If I had an Emmy ballot: Outstanding Supporting Actress in a Comedy

Emmy Nominations Week continues here at HitFix, in which Fienberg and I attack the possible nominees from two angles: Dan speculates on who will be nominated, while I pretend like I have an Emmy ballot and say who should be.

(Here’s Dan’s take on drama supporting actor and actress from yesterday, as well as my actor and actress takes.)

Today, it’s time for the comedy sidekicks. While I was sleeping, Dan posted his thoughts on the probable nominees for Outstanding Supporting Actress in a comedy, and if you click through you’ll have my hypothetical ballot…

If the picture above wasn’t enough of a giveaway, and if my writing about her early and often in discussing “Community” wasn’t, either, my first nominee choice (and my probable favorite if I had a hypothetical vote) is Alison Brie. She took a character who was a broadly-sketched cartoon and managed to simultaneously embrace that side of things while giving Annie some real depth and humanity. Anything they ask her to do, she nails, and that includes completely upsetting the apple cart with her chemistry with Joel McHale. Bonus points for one of the funniest “Mad Men” moments of the season, when Trudy asked Pete to come join her in the kitchen.

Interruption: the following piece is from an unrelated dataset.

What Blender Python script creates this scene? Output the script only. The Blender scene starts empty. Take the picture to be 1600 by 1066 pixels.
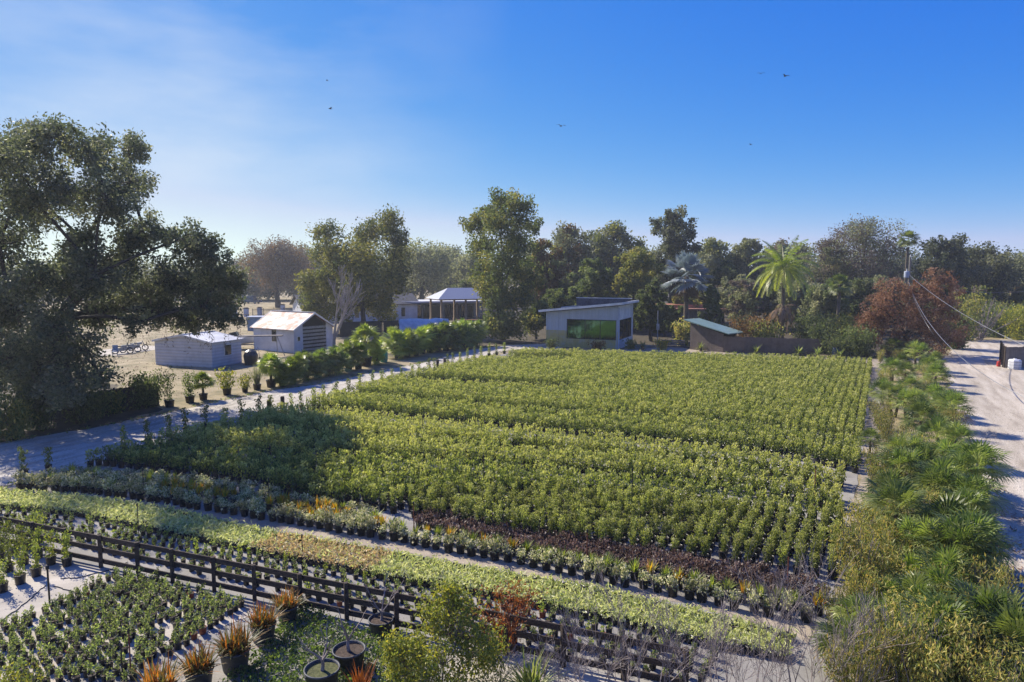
import bpy, math, random
import numpy as np
RAD = math.radians
rng = np.random.default_rng(11)
random.seed(11)
scene = bpy.context.scene
col = scene.collection

# ---------------------------------------------------------------- camera geometry (1600 x 1066 photograph)
CAM_H, FOC, TILT = 8.5, 1067.0, math.atan(105 / 1067.0)

def ray(px, py):
    xc, yc = (px - 800) / FOC, (533 - py) / FOC
    return np.array([xc, math.cos(TILT) + yc * math.sin(TILT), -math.sin(TILT) + yc * math.cos(TILT)])

def G(px, py, z=0.0):                 # point of the level z seen at that pixel
    d = ray(px, py)
    t = (z - CAM_H) / d[2]
    return np.array([d[0] * t, d[1] * t, z])

def D(px, py, dist):                  # point at ground distance dist
    d = ray(px, py)
    t = dist / d[1]
    return np.array([d[0] * t, d[1] * t, CAM_H + d[2] * t])

# ---------------------------------------------------------------- scene objects
def thing(name, label, cat, loc=(0, 0, 0), rz=0.0, group=None, sc=1.0):
    o = bpy.data.objects.new(name, None)
    o.empty_display_size = 0.2
    col.objects.link(o)
    o.location = tuple(loc); o.rotation_euler = (0, 0, rz)
    o.scale = (sc, sc, sc) if np.isscalar(sc) else tuple(sc)
    o['label'] = label; o['category'] = cat
    if group: o['group'] = group
    return o

def part(name, mesh, parent=None, label=None, rz=0.0, loc=(0, 0, 0), sc=None):
    o = bpy.data.objects.new(name, mesh)
    col.objects.link(o)
    o.parent = parent
    o.location = tuple(loc); o.rotation_euler = (0, 0, rz)
    if sc is not None: o.scale = (sc, sc, sc) if np.isscalar(sc) else tuple(sc)
    if label: o['label'] = label
    return o

def tag(o, label=None, cat=None, group=None, kind=None):
    if label: o['label'] = label
    if cat: o['category'] = cat
    if group: o['group'] = group
    if kind: o['kind'] = kind
    return o

UNITS = 'first second third fourth fifth sixth seventh eighth ninth tenth eleventh twelfth thirteenth fourteenth fifteenth sixteenth seventeenth eighteenth nineteenth'.split()
TENS = ['', '', 'twenty', 'thirty', 'forty', 'fifty', 'sixty', 'seventy', 'eighty', 'ninety']
TENTH = ['', '', 'twentieth', 'thirtieth', 'fortieth', 'fiftieth', 'sixtieth', 'seventieth', 'eightieth', 'ninetieth']
def nth(n):                           # 1 -> first
    if n < 20: return UNITS[n - 1]
    if n < 100: return TENTH[n // 10] if n % 10 == 0 else TENS[n // 10] + '-' + UNITS[n % 10 - 1]
    return 'hundred-and-' + nth(n - 100) if n > 100 else 'hundredth'

# ---------------------------------------------------------------- mesh builder
class MB:
    def __init__(self): self.v = []; self.f = []; self.n = 0
    def add(self, V, F, mi=0, rnd=None):
        V = np.asarray(V, float).reshape(-1, 3); F = np.asarray(F, int)
        if rnd is None: rnd = np.full(len(F), rng.random())
        self.v.append(V); self.f.append((F + self.n, mi, np.asarray(rnd, float))); self.n += len(V)
        return self
    def poly(self, pts, mi=0):
        self.add(pts, [list(range(len(pts)))], mi); return self
    def box(self, c, s, rz=0.0, mi=0, M=None):
        x, y, z = np.array(s) / 2.0
        V = np.array([[-x,-y,-z],[x,-y,-z],[x,y,-z],[-x,y,-z],[-x,-y,z],[x,-y,z],[x,y,z],[-x,y,z]])
        if M is not None: V = V @ np.array(M).T
        if rz: V = V @ np.array([[math.cos(rz),math.sin(rz),0],[-math.sin(rz),math.cos(rz),0],[0,0,1]])
        self.add(V + np.array(c), [[0,3,2,1],[4,5,6,7],[0,1,5,4],[1,2,6,5],[2,3,7,6],[3,0,4,7]], mi); return self
    def beam(self, a, b, w, h, mi=0):          # box from a to b
        a, b = np.array(a, float), np.array(b, float); d = b - a; L = np.linalg.norm(d); d /= L
        up = np.array([0, 0, 1.0]) if abs(d[2]) < .95 else np.array([1.0, 0, 0])
        s = np.cross(d, up); s /= np.linalg.norm(s); u = np.cross(s, d)
        self.box((a + b) / 2, (L, w, h), mi=mi, M=np.stack([d, s, u], 1)); return self
    def tube(self, pts, rad, n=6, mi=0, cap=True):
        pts = np.asarray(pts, float); k = len(pts)
        rad = np.broadcast_to(np.asarray(rad, float), (k,))
        t = np.gradient(pts, axis=0); t /= np.linalg.norm(t, axis=1)[:, None] + 1e-9
        ref = np.array([0.0, 0, 1]) if abs(t[:, 2]).mean() < .9 else np.array([1.0, 0, 0])
        s = np.cross(t, ref); s /= np.linalg.norm(s, axis=1)[:, None] + 1e-9
        u = np.cross(s, t); a = np.arange(n) * 2 * math.pi / n
        V = pts[:, None] + rad[:, None, None] * (np.cos(a)[None, :, None] * s[:, None] + np.sin(a)[None, :, None] * u[:, None])
        i = np.arange(k - 1)[:, None] * n; j = np.arange(n)[None]; j2 = (j + 1) % n
        F = np.stack([i + j, i + j2, i + n + j2, i + n + j], -1).reshape(-1, 4)
        self.add(V.reshape(-1, 3), F, mi)
        if cap and n > 3:
            self.f.append((np.array([list(range(n))[::-1]]) + self.n - k * n, mi, np.array([.5])))
            self.f.append((np.array([list(range(n))]) + self.n - n, mi, np.array([.5])))
        return self
    def lathe(self, prof, n=12, mi=0, c=(0, 0, 0)):   # prof: (radius, z)
        k = len(prof); a = np.arange(n) * 2 * math.pi / n
        V = np.array([[r * math.cos(t), r * math.sin(t), z] for r, z in prof for t in a]) + np.array(c)
        i = np.arange(k - 1)[:, None] * n; j = np.arange(n)[None]; j2 = (j + 1) % n
        self.add(V, np.stack([i + j, i + j2, i + n + j2, i + n + j], -1).reshape(-1, 4), mi); return self
    def disk(self, r, z, n=12, mi=0, c=(0, 0)):
        a = np.arange(n) * 2 * math.pi / n
        self.add(np.stack([r * np.cos(a) + c[0], r * np.sin(a) + c[1], np.full(n, z)], 1), [list(range(n))], mi); return self
    def mesh(self, name, mats, smooth=False):
        me = bpy.data.meshes.new(name)
        V = np.concatenate(self.v); nl = sum(f.size for f, _, _ in self.f); nf = sum(len(f) for f, _, _ in self.f)
        me.vertices.add(len(V)); me.loops.add(nl); me.polygons.add(nf)
        me.vertices.foreach_set('co', V.ravel())
        me.loops.foreach_set('vertex_index', np.concatenate([f.ravel() for f, _, _ in self.f]).astype(np.int32))
        tot = np.concatenate([np.full(len(f), f.shape[1]) for f, _, _ in self.f])
        me.polygons.foreach_set('loop_start', (np.cumsum(tot) - tot).astype(np.int32))
        me.polygons.foreach_set('material_index', np.concatenate([np.broadcast_to(mi, (len(f),)) for f, mi, _ in self.f]).astype(np.int32))
        me.polygons.foreach_set('use_smooth', np.full(nf, smooth, bool))
        at = me.attributes.new('rnd', 'FLOAT', 'FACE')
        at.data.foreach_set('value', np.concatenate([r for _, _, r in self.f]).astype(np.float32))
        for m in (mats if isinstance(mats, (list, tuple)) else [mats]): me.materials.append(m)
        me.update(calc_edges=True)
        return me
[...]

This was not a very good season for “The Office,” for reasons both too long and too depressing to go into here. One of the few bright spots, though, was Ellie Kemper, who owned every scene she was in as the chipper-to-the-point-of-mental-instability Erin. She was so good I may even one day rewatch “Scott’s Tots,” which otherwise was one of the most excruciating, tone-deaf episodes in the show’s history, just to watch Erin cluelessly cheer Michael on. I’m annoyed Jenna Fischer has yet to win one of these things, but if any performer on “The Office” was Emmy-worthy this year, it was Kemper.

Y’all know I don’t love “Glee.” The point of this exercise, though, isn’t to pick the best performances from my favorite shows, but to pick the best performances, period, and Jane Lynch (who’s the clear favorite to win the non-hypothetical Emmy) was fabulous, even as the writers kept waffling on exactly how human they wanted to let Sue be.

The massive season-to-season improvement of “Parks and Recreation” was one of the year’s most pleasant surprises, and Aubrey Plaza‘s role within that was one of the biggest sub-surprises. We knew she could nail the deadpan sarcastic thing (any scene of Plaza and Nick Offerman trying to out-minimalist each other was a delight), but for guarded, cynical April to become the romantic heart of the series? Her work with Chris Pratt was terrific, but she was nearly as good when matched with any member of the ensemble.

Yvonne Strahovski is a weird case. The show she’s on is rightfully classified as a comedy, yet most of her contributions to it are on the dramatic side of the ledger. Still, the work she does in giving emotional weight to the world of “Chuck” makes a lot of the silliness possible. And on those rare occasions when she’s called upon to do so (like “Chuck vs. the Honeymooners”), she’s shown that she can be funny, even if her job description largely requires her to make you believe any of this could be happening while having crazy chemistry with Zachary Levi.

If this category were solely about who makes me laugh the most, my clear favorite would have to be Merritt Wever. There were times in season two of “Nurse Jackie” where I stuck with the show almost entirely to see what Wever would do and say next. That show’s producers clearly recognized what they had in her and gave her even more material this year, showing that a slightly more street-wise Zoe would be no less funny than the naive nursing student from the start of the series.

Tough omissions: Jane Adams from “Hung,” Yvette Nicole Brown from “Community,” Lizzy Caplan from “Party Down,” Rosemarie DeWitt from “United States of Tara,” Busy Philipps from “Cougar Town,” Sofia Vergara from “Modern Family.”